The direction your roof faces is a significant factor to take into account when considering whether or not to purchase a solar system for your home or office. A south-facing roof is ideal, while a north-facing roof will not suffice for solar; however, one can do quite well with a southwest- or southeast-facing roof. If the roof is completely flat, which is the case for some modern residential homes and commercial buildings, it can be considered ideal for installing solar panels if there is also minimal roof obstructions and shading.


Shading is also another determinant factor for solar. Shading will obviously obstruct the sun’s rays and thus reduce the amount of energy that can be produced. If shading is caused by a moveable object, such as a tree, it can make an unviable situation viable again with tree work by an arborist. Other unmovable shading objects like neighboring buildings provide greater challenges. Sometimes a ground mount can be explored as a last resort.
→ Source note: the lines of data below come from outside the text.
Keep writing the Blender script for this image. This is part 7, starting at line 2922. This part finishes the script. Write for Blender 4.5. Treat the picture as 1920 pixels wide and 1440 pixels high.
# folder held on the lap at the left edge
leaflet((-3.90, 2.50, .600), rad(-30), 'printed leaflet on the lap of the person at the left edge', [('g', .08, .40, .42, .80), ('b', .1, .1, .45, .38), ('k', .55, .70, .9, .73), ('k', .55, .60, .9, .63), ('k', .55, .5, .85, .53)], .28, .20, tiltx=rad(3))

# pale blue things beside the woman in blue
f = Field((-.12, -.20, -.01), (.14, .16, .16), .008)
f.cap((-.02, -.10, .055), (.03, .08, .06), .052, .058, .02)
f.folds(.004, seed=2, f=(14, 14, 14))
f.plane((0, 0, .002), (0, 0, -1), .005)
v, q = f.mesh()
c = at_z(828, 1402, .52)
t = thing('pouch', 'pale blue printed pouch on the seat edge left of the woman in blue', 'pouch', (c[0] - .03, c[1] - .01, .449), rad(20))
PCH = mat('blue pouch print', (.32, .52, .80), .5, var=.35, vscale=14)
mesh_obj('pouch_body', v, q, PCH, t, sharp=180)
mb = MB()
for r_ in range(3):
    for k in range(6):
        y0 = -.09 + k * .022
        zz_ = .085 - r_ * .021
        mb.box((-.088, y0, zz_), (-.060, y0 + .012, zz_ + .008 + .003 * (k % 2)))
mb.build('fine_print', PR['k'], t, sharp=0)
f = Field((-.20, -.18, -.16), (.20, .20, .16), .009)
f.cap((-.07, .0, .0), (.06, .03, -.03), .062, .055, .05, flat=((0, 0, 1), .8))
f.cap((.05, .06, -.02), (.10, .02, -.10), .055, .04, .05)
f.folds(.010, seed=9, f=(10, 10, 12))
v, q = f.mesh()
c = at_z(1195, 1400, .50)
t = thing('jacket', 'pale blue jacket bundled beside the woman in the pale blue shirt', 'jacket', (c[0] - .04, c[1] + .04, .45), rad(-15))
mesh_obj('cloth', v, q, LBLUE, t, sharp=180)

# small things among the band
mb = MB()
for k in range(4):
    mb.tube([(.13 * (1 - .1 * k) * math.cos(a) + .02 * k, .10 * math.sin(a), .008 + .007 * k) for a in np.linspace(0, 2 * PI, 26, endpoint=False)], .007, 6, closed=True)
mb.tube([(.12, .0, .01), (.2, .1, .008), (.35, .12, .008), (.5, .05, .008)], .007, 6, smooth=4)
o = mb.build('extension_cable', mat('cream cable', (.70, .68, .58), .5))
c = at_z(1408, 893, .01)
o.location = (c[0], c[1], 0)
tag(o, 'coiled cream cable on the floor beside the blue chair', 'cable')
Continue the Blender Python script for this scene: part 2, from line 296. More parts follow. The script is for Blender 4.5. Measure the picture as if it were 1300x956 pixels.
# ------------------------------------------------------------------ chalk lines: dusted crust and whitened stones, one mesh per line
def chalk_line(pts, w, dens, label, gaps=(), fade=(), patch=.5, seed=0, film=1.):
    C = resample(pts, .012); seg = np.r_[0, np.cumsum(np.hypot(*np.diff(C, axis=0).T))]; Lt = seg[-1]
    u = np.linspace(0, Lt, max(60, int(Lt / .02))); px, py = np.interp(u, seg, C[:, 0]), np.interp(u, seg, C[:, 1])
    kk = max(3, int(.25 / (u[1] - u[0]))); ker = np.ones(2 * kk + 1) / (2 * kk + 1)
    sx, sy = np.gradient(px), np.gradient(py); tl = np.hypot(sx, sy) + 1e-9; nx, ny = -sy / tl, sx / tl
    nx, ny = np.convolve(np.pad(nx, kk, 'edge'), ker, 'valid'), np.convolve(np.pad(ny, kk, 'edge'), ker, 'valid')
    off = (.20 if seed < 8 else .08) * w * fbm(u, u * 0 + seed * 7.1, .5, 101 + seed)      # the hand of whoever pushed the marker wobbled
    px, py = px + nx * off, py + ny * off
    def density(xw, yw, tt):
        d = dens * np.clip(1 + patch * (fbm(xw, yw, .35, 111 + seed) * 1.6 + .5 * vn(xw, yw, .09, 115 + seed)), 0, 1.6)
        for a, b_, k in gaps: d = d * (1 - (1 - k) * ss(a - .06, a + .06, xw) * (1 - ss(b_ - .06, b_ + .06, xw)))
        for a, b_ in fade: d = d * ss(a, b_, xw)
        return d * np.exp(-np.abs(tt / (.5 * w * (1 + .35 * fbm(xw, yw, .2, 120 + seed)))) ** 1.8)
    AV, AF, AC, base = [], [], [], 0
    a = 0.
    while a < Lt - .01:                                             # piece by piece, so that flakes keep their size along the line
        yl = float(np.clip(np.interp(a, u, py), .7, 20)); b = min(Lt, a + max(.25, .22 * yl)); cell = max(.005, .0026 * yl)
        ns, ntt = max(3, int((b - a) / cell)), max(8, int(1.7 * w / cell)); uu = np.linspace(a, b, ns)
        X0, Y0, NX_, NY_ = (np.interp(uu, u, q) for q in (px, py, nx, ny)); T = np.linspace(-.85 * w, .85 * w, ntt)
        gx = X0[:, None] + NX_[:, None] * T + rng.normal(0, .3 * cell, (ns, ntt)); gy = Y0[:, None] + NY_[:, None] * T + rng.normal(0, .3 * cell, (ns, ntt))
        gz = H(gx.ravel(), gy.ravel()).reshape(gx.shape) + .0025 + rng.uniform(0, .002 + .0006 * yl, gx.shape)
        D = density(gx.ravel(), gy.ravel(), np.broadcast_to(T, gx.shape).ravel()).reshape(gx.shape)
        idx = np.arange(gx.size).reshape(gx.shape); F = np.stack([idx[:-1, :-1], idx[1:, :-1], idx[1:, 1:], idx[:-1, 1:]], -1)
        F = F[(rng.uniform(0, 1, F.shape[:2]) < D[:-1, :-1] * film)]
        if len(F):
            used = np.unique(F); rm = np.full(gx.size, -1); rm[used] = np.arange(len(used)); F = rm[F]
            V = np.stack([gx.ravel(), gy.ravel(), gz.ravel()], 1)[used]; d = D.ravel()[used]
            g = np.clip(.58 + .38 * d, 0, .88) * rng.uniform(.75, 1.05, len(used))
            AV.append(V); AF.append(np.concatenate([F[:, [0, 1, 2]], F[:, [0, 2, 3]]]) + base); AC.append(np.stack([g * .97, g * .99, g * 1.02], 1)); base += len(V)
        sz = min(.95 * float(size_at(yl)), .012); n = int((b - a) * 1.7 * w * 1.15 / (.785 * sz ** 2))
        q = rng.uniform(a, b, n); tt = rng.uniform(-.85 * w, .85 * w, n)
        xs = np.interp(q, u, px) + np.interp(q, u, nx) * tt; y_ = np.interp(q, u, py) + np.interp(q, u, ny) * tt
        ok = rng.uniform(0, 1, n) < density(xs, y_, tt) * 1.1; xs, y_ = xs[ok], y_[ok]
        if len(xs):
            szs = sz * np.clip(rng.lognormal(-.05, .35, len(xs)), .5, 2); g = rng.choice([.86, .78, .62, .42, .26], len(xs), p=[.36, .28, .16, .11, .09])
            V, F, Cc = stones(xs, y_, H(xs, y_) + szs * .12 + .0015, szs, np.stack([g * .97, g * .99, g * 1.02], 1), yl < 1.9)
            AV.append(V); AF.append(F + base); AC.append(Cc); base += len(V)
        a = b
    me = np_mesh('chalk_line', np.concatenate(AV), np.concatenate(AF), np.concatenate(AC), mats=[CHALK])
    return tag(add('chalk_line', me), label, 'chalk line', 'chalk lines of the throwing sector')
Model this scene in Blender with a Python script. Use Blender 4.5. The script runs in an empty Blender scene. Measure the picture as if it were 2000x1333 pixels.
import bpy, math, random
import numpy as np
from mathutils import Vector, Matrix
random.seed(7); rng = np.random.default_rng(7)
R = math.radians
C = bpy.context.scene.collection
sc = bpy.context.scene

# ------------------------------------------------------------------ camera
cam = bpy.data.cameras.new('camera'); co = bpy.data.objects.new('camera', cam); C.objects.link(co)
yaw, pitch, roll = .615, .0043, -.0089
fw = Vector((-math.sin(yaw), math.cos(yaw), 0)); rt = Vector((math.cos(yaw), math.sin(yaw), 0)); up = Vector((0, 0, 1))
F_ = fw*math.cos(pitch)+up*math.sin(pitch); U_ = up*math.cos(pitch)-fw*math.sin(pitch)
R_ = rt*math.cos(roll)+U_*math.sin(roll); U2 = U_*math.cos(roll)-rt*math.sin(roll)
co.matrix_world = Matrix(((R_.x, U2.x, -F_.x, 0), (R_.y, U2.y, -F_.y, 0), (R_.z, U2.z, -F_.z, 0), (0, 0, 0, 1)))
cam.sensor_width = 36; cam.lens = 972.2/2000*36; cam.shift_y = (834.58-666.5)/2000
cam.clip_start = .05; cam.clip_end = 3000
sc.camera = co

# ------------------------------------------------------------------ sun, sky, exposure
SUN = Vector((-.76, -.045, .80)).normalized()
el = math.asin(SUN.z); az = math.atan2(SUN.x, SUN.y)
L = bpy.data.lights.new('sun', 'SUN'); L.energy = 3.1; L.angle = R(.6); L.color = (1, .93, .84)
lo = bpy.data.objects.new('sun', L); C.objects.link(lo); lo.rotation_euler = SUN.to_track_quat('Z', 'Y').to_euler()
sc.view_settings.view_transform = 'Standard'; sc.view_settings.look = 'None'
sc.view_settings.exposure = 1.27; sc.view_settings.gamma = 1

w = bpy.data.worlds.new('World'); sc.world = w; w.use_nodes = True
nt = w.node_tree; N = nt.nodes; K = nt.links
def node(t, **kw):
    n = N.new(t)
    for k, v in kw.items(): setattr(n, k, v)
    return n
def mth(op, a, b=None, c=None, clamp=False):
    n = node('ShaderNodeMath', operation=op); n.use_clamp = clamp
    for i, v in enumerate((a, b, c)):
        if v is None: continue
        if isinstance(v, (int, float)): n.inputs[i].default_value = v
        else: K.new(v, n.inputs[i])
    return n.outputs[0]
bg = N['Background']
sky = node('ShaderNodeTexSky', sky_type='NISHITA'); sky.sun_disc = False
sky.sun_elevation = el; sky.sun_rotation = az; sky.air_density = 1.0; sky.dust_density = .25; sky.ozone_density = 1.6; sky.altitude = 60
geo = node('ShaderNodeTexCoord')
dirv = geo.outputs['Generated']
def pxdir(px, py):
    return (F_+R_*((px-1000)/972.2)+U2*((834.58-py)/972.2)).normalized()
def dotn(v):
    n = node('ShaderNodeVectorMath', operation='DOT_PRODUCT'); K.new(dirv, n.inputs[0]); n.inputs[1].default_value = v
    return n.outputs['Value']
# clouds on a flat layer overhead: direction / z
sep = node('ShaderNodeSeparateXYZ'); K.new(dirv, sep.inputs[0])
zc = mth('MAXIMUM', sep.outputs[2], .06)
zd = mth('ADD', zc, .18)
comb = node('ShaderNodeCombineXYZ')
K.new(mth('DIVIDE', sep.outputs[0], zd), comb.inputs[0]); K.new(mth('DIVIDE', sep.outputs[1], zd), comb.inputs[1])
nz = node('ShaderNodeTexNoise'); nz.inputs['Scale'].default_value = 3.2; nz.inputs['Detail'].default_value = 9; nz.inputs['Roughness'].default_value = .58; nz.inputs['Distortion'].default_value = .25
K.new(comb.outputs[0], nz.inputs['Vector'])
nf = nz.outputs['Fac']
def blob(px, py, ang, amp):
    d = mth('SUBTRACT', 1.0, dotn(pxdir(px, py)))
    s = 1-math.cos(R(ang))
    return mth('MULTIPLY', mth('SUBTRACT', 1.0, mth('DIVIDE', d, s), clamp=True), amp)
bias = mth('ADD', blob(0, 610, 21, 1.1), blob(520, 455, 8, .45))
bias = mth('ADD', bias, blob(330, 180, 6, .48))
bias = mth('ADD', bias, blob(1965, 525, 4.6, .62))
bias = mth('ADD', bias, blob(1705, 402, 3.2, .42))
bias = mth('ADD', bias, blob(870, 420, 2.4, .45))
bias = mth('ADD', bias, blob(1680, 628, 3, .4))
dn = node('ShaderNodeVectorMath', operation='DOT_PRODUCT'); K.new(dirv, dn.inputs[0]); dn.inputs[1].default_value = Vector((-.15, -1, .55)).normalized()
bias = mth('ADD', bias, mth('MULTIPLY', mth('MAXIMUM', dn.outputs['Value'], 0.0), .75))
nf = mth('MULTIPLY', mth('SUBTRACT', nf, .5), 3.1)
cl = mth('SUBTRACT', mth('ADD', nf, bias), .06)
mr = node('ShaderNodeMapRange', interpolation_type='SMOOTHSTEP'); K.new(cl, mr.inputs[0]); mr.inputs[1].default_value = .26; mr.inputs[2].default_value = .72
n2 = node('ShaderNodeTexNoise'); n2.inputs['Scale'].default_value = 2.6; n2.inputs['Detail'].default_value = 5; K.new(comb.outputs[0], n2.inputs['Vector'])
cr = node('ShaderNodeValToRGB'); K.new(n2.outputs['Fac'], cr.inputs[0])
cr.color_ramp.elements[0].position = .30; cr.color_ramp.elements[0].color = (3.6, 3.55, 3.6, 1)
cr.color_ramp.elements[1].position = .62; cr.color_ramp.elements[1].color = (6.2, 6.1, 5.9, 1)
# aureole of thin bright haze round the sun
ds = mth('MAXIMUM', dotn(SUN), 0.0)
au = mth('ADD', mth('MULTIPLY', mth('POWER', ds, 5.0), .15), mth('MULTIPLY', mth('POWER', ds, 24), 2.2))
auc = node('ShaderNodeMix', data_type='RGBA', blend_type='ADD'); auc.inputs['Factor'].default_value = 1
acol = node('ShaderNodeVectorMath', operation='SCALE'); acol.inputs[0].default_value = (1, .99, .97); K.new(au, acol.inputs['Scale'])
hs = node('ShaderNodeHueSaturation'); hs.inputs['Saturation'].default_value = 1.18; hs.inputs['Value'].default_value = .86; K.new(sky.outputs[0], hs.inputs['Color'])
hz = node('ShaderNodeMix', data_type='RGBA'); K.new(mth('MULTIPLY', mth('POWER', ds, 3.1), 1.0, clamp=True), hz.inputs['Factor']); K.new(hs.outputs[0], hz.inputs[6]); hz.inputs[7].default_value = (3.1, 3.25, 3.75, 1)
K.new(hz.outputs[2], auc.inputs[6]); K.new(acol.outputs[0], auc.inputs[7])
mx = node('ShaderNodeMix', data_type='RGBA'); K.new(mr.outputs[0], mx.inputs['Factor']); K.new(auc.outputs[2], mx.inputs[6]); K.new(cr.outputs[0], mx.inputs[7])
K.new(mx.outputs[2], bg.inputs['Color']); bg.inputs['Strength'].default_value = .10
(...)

Shading is an issue in the Northeast United States, so moderate to light shading is sometimes a compromise a solar customer has to make.

Various types of locations


This south-facing roof with absolutely no shading issues would be the perfect candidate for solar.


This roof faces southwest and has trees on the property with light shading by some trees. However, nothing surrounding this building would significantly obstruct the solar panels.


This roof on this building is nearly flat, which is good; however, it faces west which is satisfactory but not ideal. The principal problems stem from the shading from the tall trees and building next door.